Alzata la testa dall’ultima pagina di Fiabe per pensare. Proposte di racconto e ascolto, suggestivo saggio sul valore delle fiabe, scritto da Luigi Campagner (Lindau, 2015), posso vantare qualche ragione in più per apprezzare le fiabe di un tempo. Due motivi li avevo già e risalgono a quando avevo i figli piccoli. Primo: con un paio d’orchi e un pugno di fatine al capezzale del seggiolone, riuscivo sempre a far ingerire inimmaginabili mestolate di spinaci; nel tempo di mezza favola, anche le fibre più insapori svanivano come per incantesimo.
Seconda ragione: al confronto con tante madri che nelle fiabe risultano poco raccomandabili o son state sostituite da terribili matrigne, ho sempre fatto la mia degna figura (le fiabe forniscono termini di paragone assai “convenienti” per la maggioranza delle mamme).
Il saggio dello psicanalista — che da anni lavora con bambini ed educatori — mi ha fatto riscoprire il valore e la dignità delle fiabe, collegandole a temi di assoluta attualità.
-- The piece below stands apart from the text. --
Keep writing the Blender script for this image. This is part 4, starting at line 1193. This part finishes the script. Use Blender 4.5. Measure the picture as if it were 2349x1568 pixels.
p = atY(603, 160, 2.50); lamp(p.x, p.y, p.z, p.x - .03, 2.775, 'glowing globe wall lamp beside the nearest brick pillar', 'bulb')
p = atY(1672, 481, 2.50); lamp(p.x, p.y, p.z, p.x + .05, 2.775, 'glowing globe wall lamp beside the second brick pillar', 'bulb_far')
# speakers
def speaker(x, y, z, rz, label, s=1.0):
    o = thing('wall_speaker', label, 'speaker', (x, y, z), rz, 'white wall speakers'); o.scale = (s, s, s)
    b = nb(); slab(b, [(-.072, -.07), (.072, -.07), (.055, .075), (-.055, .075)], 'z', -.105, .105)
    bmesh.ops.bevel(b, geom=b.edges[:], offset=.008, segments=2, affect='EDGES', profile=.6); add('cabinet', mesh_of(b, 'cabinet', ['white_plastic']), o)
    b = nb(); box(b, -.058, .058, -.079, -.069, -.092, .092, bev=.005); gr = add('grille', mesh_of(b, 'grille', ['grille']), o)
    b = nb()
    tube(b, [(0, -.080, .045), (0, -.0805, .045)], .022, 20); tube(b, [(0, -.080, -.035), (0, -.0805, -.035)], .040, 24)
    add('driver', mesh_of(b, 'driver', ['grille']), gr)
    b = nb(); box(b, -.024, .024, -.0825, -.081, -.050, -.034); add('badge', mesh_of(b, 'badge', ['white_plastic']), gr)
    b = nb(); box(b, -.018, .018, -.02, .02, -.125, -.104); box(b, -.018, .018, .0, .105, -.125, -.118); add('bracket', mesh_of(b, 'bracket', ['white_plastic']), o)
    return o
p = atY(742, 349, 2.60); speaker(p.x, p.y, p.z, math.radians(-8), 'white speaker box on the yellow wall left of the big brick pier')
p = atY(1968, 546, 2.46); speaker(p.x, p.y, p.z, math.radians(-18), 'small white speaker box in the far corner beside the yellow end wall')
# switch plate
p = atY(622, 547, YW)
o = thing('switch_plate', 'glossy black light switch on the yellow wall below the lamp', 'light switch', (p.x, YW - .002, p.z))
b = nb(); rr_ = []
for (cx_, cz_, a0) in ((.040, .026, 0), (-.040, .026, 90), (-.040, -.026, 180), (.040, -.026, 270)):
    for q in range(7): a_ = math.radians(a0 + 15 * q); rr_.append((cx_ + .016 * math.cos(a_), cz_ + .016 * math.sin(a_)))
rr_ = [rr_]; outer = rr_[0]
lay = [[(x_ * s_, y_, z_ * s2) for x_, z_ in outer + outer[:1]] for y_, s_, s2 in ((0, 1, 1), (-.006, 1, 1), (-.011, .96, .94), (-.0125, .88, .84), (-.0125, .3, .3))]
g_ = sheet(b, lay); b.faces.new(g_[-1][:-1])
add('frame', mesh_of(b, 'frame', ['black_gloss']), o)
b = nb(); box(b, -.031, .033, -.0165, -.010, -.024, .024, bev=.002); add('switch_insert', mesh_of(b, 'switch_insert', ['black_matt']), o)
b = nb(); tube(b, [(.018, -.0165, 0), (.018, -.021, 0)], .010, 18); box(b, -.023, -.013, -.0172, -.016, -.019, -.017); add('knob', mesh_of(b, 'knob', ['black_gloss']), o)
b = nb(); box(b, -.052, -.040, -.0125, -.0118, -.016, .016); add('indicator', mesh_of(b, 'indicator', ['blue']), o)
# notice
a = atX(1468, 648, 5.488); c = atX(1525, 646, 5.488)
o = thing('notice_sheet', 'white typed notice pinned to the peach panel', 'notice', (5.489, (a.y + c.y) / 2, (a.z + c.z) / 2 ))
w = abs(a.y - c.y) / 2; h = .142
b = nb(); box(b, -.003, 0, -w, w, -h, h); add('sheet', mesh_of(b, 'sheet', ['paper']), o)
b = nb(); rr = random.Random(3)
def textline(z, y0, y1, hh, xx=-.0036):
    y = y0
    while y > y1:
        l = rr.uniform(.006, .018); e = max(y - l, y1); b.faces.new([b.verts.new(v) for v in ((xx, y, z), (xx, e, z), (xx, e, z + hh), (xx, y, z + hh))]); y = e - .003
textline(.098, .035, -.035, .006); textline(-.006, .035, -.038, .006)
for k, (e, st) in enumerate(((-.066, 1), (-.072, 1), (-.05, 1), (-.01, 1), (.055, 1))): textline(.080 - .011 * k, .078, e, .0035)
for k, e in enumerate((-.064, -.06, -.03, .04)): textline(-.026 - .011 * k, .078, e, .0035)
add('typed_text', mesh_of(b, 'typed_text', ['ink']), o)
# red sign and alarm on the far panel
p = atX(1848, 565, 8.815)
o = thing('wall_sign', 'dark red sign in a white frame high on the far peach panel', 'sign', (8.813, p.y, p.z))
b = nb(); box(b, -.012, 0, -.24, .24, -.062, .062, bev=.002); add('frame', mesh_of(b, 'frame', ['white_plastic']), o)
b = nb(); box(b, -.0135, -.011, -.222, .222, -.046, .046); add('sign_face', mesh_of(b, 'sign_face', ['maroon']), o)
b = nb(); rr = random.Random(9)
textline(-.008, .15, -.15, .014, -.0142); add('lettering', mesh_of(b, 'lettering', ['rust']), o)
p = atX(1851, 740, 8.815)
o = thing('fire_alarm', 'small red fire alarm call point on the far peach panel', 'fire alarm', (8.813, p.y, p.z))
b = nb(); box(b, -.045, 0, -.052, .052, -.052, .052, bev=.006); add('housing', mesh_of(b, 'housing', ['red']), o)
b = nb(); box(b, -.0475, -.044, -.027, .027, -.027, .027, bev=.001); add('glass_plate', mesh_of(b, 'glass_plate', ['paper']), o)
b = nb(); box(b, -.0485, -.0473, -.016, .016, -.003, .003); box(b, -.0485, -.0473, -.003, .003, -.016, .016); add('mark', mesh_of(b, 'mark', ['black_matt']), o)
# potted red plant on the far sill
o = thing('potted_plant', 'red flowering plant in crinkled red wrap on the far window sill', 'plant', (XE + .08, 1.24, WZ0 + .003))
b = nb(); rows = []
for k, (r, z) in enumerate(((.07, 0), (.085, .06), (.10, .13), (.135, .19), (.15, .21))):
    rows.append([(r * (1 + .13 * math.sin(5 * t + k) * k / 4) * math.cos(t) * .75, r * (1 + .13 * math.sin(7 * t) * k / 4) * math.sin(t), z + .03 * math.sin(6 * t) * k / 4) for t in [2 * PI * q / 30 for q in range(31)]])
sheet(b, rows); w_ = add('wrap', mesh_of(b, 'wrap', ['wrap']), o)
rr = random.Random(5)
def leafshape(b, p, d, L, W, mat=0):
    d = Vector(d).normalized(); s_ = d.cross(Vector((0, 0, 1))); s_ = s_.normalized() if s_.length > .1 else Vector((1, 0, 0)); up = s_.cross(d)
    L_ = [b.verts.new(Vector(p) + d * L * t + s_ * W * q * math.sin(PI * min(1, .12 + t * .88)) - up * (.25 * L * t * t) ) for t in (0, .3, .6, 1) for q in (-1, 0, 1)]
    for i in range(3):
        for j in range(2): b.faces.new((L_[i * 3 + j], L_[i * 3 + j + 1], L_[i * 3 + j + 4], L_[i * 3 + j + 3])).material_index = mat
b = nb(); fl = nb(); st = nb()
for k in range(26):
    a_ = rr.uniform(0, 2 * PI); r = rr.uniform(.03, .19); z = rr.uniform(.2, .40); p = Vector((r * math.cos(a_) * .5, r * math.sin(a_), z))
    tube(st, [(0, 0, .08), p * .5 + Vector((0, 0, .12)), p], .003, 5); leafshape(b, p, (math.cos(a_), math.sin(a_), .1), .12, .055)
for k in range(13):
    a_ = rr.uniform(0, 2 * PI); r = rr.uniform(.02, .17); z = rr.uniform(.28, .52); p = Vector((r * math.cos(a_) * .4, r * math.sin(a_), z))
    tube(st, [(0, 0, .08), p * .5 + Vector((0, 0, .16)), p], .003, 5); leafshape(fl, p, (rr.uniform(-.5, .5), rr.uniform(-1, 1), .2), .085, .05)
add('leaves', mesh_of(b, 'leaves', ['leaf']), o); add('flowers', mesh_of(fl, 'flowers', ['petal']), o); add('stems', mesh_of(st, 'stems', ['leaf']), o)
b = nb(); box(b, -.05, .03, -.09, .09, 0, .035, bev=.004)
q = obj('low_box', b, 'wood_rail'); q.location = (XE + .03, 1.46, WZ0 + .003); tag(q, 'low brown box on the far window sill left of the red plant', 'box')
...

Strumenti di comunicazione adulto-fanciullo incredibilmente semplici, i racconti della tradizione si ripresentano con una chiarezza che al giorno d’oggi risulta addirittura trasgressiva. Già, man mano che leggevo, mi son resa conto che di questi tempi rispolverar favole è come passare dal videogame Fifa’14 al Subbuteo. E questo è il loro bello: la semplicità con cui si presentano (ben diversa dalla banalità). E’ un po’ come offrire ad un bambino un buon panino fatto di una rosetta al prosciutto tagliato fresco, al posto di un tiepido cheeseburger del McDrive. E il riferimento al cibo non è casuale. Invitare un bambino ad ascoltare una fiaba è proprio come chiamarlo ad un banchetto stuzzicante, tanto da farlo rimanere a bocca spalancata. In fondo, basta apparecchiare il divano con una coperta calda e condirlo con un morbido cuscino.
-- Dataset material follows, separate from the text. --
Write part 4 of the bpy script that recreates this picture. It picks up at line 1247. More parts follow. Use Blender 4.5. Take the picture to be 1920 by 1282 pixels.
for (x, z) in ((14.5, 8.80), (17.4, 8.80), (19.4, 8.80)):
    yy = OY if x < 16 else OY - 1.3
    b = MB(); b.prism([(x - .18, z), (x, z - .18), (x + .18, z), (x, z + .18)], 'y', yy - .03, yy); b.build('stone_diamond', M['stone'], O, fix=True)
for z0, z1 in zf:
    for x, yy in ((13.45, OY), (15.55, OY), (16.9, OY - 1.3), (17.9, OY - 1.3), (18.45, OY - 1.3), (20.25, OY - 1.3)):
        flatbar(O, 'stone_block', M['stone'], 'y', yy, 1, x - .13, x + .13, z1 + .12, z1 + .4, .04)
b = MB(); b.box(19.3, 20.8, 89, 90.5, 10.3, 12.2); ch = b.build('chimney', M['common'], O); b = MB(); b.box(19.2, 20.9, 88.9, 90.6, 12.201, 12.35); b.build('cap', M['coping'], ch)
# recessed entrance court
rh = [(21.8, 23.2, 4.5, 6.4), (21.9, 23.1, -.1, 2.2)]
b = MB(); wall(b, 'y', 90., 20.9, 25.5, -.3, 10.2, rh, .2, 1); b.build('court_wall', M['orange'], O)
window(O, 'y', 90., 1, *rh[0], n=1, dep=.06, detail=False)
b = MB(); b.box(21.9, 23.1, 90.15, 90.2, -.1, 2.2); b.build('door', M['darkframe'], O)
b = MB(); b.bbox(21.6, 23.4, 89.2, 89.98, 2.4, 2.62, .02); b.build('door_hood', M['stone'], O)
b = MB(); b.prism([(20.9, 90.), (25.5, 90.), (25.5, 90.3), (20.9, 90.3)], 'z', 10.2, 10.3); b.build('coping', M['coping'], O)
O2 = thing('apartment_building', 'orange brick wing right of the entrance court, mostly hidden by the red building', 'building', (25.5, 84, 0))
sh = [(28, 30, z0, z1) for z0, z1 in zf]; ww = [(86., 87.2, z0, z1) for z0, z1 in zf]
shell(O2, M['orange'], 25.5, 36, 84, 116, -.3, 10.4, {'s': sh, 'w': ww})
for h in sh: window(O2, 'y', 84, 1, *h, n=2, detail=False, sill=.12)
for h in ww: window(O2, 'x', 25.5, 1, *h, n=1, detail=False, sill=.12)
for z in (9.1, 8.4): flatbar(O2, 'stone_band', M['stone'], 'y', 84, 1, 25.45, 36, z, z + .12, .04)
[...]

Campagner coglie bene il punto: la fiaba è un ponte privilegiato fra chi racconta e chi ascolta perché non si arroga la pretesa di fare altro se non raccontare. La fiaba non tira in ballo nessuna predica, la storia è storia. Nella favola di Hansel e Gretel non troveremo predicozzi sull’assenza del capofamiglia, però incapperemo in un padre a cui manca cibo e autorità. In Cappuccetto rosso, non leggeremo moniti sui pericoli di possibili abusi in famiglia, ma c’imbatteremo nel lupo camuffato da nonna. In un’altra famosa fiaba di Perrault, vengon risparmiate ramanzine sull’eredità più opportuna da lasciare ai figli, in cambio ci verrà chiesto di prendere sul serio un gatto, addirittura parlante e con tanto di stivali.
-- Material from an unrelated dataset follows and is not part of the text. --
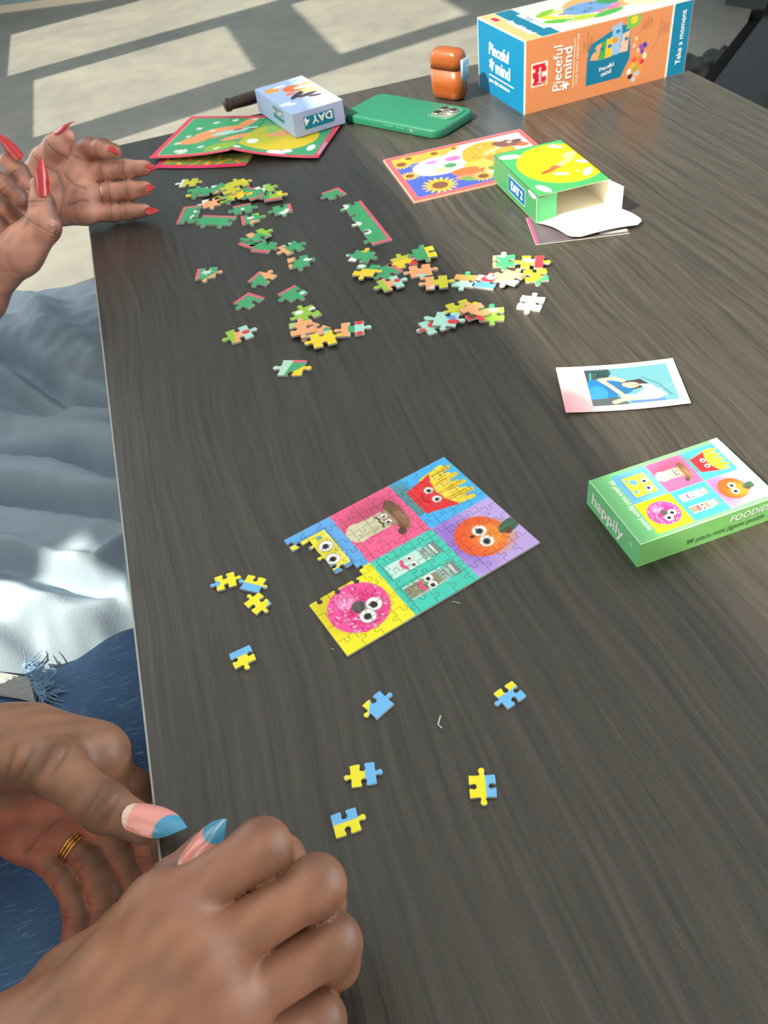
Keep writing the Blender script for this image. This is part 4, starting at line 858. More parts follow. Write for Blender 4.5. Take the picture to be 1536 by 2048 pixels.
# ================================================================ people
M_SKIN = attr_mat('skin', .42, .45, bump=.25, bscale=900, sss=.12)
M_NAIL = attr_mat('nail_polish', .10, .6, coat=.6)
M_GOLD = mat('gold', (214,160,96), .22, .5, metal=1.0)
DORS = np.array([138,96,75.]); PALM = np.array([184,120,94.]); KNUC = np.array([104,66,52.])
def hand(lo, hi, res, palm, fingers, thumb, nrm, palmc=PALM, dors=DORS, extra=(), crease=.0009, kpalm=.012, creases=(), usebend=True, thumb_n=None, wrinkles=()):
    """palm: cones (a,b,ra,rb); fingers: lists of (point, radius); nrm: direction the palm faces; returns V, Q, colours"""
    Fd = Field(lo, hi, res); base = Fd.blank()
    for a, b, ra, rb in palm: Fd.cone(base, a, b, ra, rb, kpalm)
    out = base.copy()
    chains = [(f, .0045) for f in fingers] + ([(thumb, .010)] if thumb else [])
    for ch, kk in chains:
        f = Fd.blank()
        for (p, rp), (q, rq) in zip(ch, ch[1:]): Fd.cone(f, p, q, rp, rq, .004)
        for p, rp in ch[1:-1]: Fd.cone(f, p, np.asarray(p)+1e-4, rp*1.03, rp*1.03, .004)     # joints a little fuller
        out = np.minimum(out, smin(base, f, kk))
    for a, b, ra, rb in extra: Fd.cone(out, a, b, ra, rb, .016)
    V, Q = Fd.mesh(out)
    # smooth once
    for _ in range(2):
        acc = np.zeros_like(V); cnt = np.zeros(len(V))
        for i in range(4):
            np.add.at(acc, Q[:, i], V[Q[:, (i+1) % 4]]); np.add.at(acc, Q[:, i], V[Q[:, (i+3) % 4]]); np.add.at(cnt, Q[:, i], 2)
        V = V*.5+.5*acc/cnt[:, None]
    Nn = vnormals(V, Q); nrm = np.asarray(nrm, float); nrm /= np.linalg.norm(nrm)
    best = np.full(len(V), 9.0); pn = np.tile(nrm, (len(V), 1)); crs = np.zeros(len(V)); knk = np.zeros(len(V))
    for ch, kk in chains:
        for s, ((p, rp), (q, rq)) in enumerate(zip(ch, ch[1:])):
            p = np.asarray(p, float); q = np.asarray(q, float); d = q-p; L = np.linalg.norm(d); d = d/L
            t = np.clip(((V-p)@d)/L, 0, 1); dist = np.linalg.norm(V-p-t[:, None]*d*L, axis=1)-(rp+t*(rq-rp))
            m = dist < best; best = np.where(m, dist, best)
            # palm side of a phalanx: on the inside of the bend of the chain
            pr = np.asarray(ch[0][0], float); ref = nrm
            if len(ch) > 2 and usebend:
                bend = (np.asarray(ch[0][0])-np.asarray(ch[1][0]))/np.linalg.norm(np.asarray(ch[0][0])-np.asarray(ch[1][0])) + (np.asarray(ch[-1][0])-np.asarray(ch[1][0]))/np.linalg.norm(np.asarray(ch[-1][0])-np.asarray(ch[1][0]))
                if np.linalg.norm(bend) > .35: ref = bend/np.linalg.norm(bend)*.8+nrm*.4
            if thumb_n is not None and ch is thumb: ref = np.asarray(thumb_n, float)
            r = ref-d*(ref@d); r = r/(np.linalg.norm(r)+1e-9); pn[m] = r
        for s in range(1, len(ch)-1):
            p, rp = np.asarray(ch[s][0], float), ch[s][1]; ax = np.asarray(ch[s+1][0], float)-np.asarray(ch[s-1][0], float); ax /= np.linalg.norm(ax)
            w = (V-p)@ax; rad = np.linalg.norm(V-p-w[:, None]*ax, axis=1); near = np.clip(1.6-rad/(rp*1.25), 0, 1)
            crs = np.maximum(crs, np.exp(-(w/.0011)**2)*near); knk = np.maximum(knk, np.exp(-(w/.006)**2)*near)
            for off in (-.0035, .0035): crs = np.maximum(crs, .35*np.exp(-((w-off)/.0009)**2)*near)
    for a, b, w in creases:                       # lines of the palm
        a = np.asarray(a, float); b = np.asarray(b, float); d = b-a; d = d-nrm*(d@nrm); q0 = V-a; q0 = q0-(q0@nrm)[:, None]*nrm; t = np.clip((q0@d)/(d@d), 0, 1); q = q0-t[:, None]*d
        crs = np.maximum(crs, np.exp(-(np.linalg.norm(q, axis=1)/w)**2)*(Nn@nrm > .2)*.55)
    wrk = np.zeros(len(V))
    for a, b, w in wrinkles:                      # skin folds on the back of a joint
        a = np.asarray(a, float); b = np.asarray(b, float); d = b-a; d = d-nrm*(d@nrm); q0 = V-a; q0 = q0-(q0@nrm)[:, None]*nrm; tt = (q0@d)/(d@d); q = q0-np.clip(tt, 0, 1)[:, None]*d
        wrk = np.maximum(wrk, np.exp(-(np.linalg.norm(q, axis=1)/w)**2)*(Nn@nrm > .1)*np.clip(1.3-np.abs(tt-.5)*2, .2, 1))
    pal = np.einsum('ij,ij->i', Nn, pn); pf = np.clip(pal*1.6+.25, 0, 1)[:, None]
    V = V-Nn*(crs*crease*np.clip(.35+pal, .12, 1))[:, None]
    V = V-Nn*(wrk*.00055)[:, None]
    c = dors*(1-pf)+palmc*pf
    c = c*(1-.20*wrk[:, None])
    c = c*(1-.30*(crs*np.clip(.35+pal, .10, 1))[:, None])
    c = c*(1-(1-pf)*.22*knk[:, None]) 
    g = np.random.default_rng(3); mott = np.zeros(len(V))
    for k in range(6):
        w = g.normal(size=3)*220; mott += np.sin(V@w+g.random()*6)
    c = c*(1+.025*mott[:, None])
    return V, Q, lin(np.clip(c, 0, 255))
def nail(name, parent, base, tip, normal, width, colfn, curl=.22, lift=0.0, taper='almond'):
    """curved shell from the cuticle to the free edge; normal points away from the nail bed"""
    base = np.asarray(base, float); tip = np.asarray(tip, float); d = tip-base; L = np.linalg.norm(d); d /= L
    n = np.asarray(normal, float); n = n-d*(n@d); n /= np.linalg.norm(n); s = np.cross(d, n)
    nu, nv = 56, 26; V = []; C = []
    for i in range(nu+1):
        t = i/nu
        if t < .18: w = math.sqrt(max(0, 1-((.18-t)/.18)**2))*.9
        elif t < .45: w = .9+.1*math.sin((t-.18)/.27*math.pi/2)
        else: w = (1-((t-.45)/.55)**(2.2 if taper == 'almond' else 1.4))
        w = max(w, .02)
        for j in range(nv+1):
            v = j/nv*2-1; x = v*w*width/2; arch = -(v*w)**2*width*.30; rise = curl*L*.5*(math.sin(t*math.pi)*.55)-lift*L*t*t*.0
            V.append(base+d*L*t+s*x+n*(arch+rise+.0006)); C.append(colfn(t, v))
    k = len(V); V = np.array(V); V = np.concatenate([V, V-n*.0007]); F = []
    for i in range(nu):
        for j in range(nv):
            a = i*(nv+1)+j; F += [(a,a+1,a+nv+2,a+nv+1),(a+k,a+nv+1+k,a+nv+2+k,a+1+k)]
    ring = list(range(nv+1))+[i*(nv+1)+nv for i in range(1,nu+1)]+[nu*(nv+1)+j for j in range(nv-1,-1,-1)]+[i*(nv+1) for i in range(nu-1,0,-1)]
    for a, b in zip(ring, ring[1:]+ring[:1]): F.append((b,a,a+k,b+k))
    return mesh_obj(name, V, F, M_NAIL, parent, True, np.concatenate([lin(np.array(C)), lin(np.array(C))]))
def french(sg):
    def f(t, v):
        k = min(1, max(0, (t-(.58+.10*v*v-.20*sg*v))/.025)); q = min(1, max(0, (t-.09)/.04))
        b = np.array((222,196,184.))*(1-q)+np.array((230,152,143.))*q; return tuple(b*(1-k)+np.array((64,146,184.))*k)
    return f
def redn(t, v): return (186,16,30)
def band(parent, p, ax, r, tube, name='ring', m=M_GOLD, n=3):
    ax = np.asarray(ax, float); ax /= np.linalg.norm(ax); a = np.cross(ax, [0,0,1.0]); a /= np.linalg.norm(a); b = np.cross(ax, a); mb = MB()
    for q in range(n):
        c = np.asarray(p)+ax*(q-(n-1)/2)*tube*2.0; mb.tube([c+r*(math.cos(t)*a+math.sin(t)*b) for t in np.linspace(0, 2*math.pi, 33)], tube, 8, cap=False)
    return mb.build(name, m, parent, True)
def coarse(name, cones, res, k, mtl, parent, col=None, pad=.05):
    A = np.array([c[0] for c in cones]+[c[1] for c in cones]); R = max(max(c[2], c[3]) for c in cones)
    Fd = Field(A.min(0)-R-pad, A.max(0)+R+pad, res); F = Fd.blank()
    for c in cones: Fd.cone(F, c[0], c[1], c[2], c[3], k, c[4] if len(c) > 4 else None)
    return Fd.mesh(F)
def join(parts):
    V = []; Q = []; C = []; b = 0
    for v, q, c in parts: V.append(v); Q.append(np.asarray(q)+b); C.append(c if c.ndim == 2 else np.tile(c, (len(v), 1))); b += len(v)
    return np.concatenate(V), np.concatenate(Q), np.concatenate(C)
mm = .001
def J(u, v, d, r): return (ad(u, v, d), r*mm)

# ---------------------------------------------------------------- near person: hands of the jigsaw player in ripped jeans
# right hand, back towards us, pinching a piece
r_idx = [J(322,1826,.274,9.8), J(524,1697,.285,9.3), J(560,1722,.307,8.6), J(520,1738,.327,7.2)]
r_mid = [J(392,1922,.269,9.9), J(632,1772,.281,9.3), J(640,1812,.306,8.6), J(590,1822,.324,7.4)]
r_rng = [J(440,2026,.268,9.8), J(664,1888,.283,9.3), J(668,1925,.306,8.6), J(612,1920,.322,7.2)]
r_pky = [J(470,2120,.273,9.6), J(640,2042,.293,8.4), J(640,2062,.314,7.4), J(600,2050,.328,6.4)]
r_thb = [J(150,1985,.300,13), J(262,1868,.318,11.5), J(345,1775,.331,10.2), J(412,1702,.335,8.4)]
wr = ad(45,2190,.268)
r_palm = [(wr, r_idx[0][0], .022, .0115), (wr, r_mid[0][0], .024, .0125), (wr, r_rng[0][0], .023, .012), (wr, r_pky[0][0], .020, .011),
          (r_idx[0][0], r_mid[0][0], .0105, .0112), (r_mid[0][0], r_rng[0][0], .0112, .0108), (r_rng[0][0], r_pky[0][0], .0108, .0095),
          (wr, r_thb[0][0], .022, .014), (r_thb[0][0], ad(330,1860,.292), .014, .011)]
allp = np.array([p for ch in (r_idx,r_mid,r_rng,r_pky,r_thb) for p, _ in ch]+[wr])
elb_r = np.array([-.30,-1.235,.03]); rn = -(np.cross(ray(400,1900), [0,0,0])+(-ray(430,1880)))   # the palm faces away from the camera
r_fore = [(wr, wr+(elb_r-wr)*.45, .026, .034)]
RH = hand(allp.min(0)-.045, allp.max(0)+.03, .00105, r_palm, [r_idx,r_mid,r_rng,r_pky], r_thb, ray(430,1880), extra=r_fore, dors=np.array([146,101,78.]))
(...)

Fiabe per pensare è un testo che accompagna il lettore a scoprire — nelle storie della classicità — risvolti, paure e desideri che il più delle volte ci sfuggono, ma che tuttavia impattano oltre chi le ascolta, anche chi le racconta.
Io, ad esempio, ho scoperto di adorare la fiaba di Pollicino: quella in cui un bambino si ritrova da solo per il mondo dopo esser stato abbandonato dei genitori, ma nonostante questo se la cava comunque egregiamente. E’ un sollievo sapere di non dover esser genitori perfetti e che nonostante i “danni” che facciamo come educatori, i figli sono pieni di risorse con cui riescono a sfangarsela. Dopo aver letto il libro di Campagner, mi è venuta voglia di andare a ripescare il volume che una decina di anni fa tenevo a portata di mano all’ora dei pasti vicino al seggiolone sommerso di briciole.
Appena sotto la dedica, ho trovato scritto: “I bambini non ricorderanno se la casa era lustra e pulita, ma se leggevi loro le favole”.
Ripenso al guazzabuglio di quegli anni, incrocio le dita e mi auguro sia proprio vero.